### Source excerpt
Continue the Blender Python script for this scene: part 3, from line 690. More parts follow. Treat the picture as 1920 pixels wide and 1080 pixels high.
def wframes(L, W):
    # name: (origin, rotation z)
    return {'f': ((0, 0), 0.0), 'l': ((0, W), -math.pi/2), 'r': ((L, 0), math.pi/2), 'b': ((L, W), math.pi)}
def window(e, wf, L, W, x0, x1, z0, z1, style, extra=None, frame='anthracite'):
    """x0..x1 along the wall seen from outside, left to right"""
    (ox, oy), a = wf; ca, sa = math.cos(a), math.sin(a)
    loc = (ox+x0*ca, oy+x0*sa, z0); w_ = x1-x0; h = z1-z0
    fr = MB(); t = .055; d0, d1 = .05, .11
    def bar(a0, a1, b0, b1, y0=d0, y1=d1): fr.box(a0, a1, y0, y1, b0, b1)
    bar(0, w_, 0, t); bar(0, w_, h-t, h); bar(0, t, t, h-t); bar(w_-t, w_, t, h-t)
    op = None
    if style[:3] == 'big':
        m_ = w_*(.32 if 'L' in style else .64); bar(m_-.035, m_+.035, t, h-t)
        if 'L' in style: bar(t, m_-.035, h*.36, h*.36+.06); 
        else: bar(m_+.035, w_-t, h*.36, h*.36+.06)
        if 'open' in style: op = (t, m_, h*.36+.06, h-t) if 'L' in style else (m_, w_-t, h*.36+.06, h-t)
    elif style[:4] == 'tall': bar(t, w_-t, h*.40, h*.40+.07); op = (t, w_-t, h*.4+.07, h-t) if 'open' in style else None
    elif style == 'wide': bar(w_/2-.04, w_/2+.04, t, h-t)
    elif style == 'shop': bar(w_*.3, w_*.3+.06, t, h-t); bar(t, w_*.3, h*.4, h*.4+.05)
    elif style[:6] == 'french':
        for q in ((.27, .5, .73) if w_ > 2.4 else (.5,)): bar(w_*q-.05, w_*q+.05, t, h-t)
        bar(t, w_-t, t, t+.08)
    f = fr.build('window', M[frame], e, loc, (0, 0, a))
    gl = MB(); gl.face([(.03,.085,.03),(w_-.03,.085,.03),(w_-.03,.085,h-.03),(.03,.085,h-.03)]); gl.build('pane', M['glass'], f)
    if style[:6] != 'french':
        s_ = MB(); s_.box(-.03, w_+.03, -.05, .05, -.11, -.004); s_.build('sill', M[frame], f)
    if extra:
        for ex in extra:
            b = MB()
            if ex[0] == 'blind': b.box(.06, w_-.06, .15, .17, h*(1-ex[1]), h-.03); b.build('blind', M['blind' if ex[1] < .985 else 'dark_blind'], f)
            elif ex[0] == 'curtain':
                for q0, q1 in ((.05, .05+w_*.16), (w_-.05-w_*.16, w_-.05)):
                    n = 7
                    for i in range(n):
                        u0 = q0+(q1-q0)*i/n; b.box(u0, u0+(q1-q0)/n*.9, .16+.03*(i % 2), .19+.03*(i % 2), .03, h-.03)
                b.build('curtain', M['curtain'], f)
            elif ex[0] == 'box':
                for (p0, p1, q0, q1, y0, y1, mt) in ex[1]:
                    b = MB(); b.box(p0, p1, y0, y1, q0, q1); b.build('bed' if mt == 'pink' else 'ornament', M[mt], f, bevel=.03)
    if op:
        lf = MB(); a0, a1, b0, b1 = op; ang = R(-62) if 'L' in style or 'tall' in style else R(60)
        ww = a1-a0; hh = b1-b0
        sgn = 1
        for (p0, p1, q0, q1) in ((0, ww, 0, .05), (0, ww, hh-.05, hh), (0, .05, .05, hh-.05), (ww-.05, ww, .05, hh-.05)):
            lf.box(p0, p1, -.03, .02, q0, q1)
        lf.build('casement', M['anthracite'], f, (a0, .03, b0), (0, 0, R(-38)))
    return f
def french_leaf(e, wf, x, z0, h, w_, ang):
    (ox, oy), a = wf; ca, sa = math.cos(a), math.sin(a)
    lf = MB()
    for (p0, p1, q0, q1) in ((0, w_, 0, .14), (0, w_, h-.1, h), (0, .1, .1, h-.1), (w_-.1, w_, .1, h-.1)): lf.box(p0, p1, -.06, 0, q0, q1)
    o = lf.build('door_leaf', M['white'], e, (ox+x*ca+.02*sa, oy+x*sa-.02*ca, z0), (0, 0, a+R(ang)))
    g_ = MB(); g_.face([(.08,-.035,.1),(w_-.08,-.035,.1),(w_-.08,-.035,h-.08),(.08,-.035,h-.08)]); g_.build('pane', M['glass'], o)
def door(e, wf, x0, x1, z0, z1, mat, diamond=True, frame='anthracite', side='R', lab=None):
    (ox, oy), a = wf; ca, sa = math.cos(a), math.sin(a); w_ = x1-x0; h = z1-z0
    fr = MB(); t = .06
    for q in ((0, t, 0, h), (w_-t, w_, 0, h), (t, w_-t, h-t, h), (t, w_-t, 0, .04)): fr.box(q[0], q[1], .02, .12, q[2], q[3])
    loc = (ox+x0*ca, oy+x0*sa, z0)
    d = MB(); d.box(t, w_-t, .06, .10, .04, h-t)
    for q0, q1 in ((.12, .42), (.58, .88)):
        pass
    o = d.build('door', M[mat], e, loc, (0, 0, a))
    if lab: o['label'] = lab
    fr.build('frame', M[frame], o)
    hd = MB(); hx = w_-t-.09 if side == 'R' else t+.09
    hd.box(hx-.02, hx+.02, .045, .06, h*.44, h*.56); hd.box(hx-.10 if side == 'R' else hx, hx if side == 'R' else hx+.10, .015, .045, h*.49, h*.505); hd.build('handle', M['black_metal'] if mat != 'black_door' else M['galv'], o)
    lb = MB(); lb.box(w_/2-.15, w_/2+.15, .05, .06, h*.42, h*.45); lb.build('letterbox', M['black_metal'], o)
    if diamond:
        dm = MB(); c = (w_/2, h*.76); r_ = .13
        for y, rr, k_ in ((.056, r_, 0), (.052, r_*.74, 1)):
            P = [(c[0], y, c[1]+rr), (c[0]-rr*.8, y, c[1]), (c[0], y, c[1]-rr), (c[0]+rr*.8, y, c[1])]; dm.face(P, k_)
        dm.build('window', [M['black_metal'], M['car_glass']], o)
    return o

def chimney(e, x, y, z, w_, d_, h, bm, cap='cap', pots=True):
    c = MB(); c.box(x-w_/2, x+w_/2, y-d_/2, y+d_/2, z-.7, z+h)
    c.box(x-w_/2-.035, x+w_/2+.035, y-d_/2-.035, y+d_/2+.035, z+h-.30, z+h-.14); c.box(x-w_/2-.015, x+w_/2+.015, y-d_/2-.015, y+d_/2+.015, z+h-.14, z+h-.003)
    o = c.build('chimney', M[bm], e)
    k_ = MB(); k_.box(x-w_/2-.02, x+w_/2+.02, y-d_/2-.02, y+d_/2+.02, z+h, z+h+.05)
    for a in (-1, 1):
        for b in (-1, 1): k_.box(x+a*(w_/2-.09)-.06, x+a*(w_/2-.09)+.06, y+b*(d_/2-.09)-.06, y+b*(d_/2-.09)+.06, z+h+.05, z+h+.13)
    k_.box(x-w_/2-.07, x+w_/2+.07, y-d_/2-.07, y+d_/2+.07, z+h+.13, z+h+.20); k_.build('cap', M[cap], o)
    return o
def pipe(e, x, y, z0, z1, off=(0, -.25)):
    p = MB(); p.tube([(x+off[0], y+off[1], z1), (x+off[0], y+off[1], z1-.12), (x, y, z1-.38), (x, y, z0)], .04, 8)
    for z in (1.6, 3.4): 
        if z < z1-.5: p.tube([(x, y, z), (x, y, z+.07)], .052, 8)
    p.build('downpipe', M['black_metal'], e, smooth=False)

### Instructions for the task
List every line above containing the word "wide".

### Result for this exercise
Continue the Blender Python script for this scene: part 3, from line 690. More parts follow. Treat the picture as 1920 pixels wide and 1080 pixels high.
    elif style == 'wide': bar(w_/2-.04, w_/2+.04, t, h-t)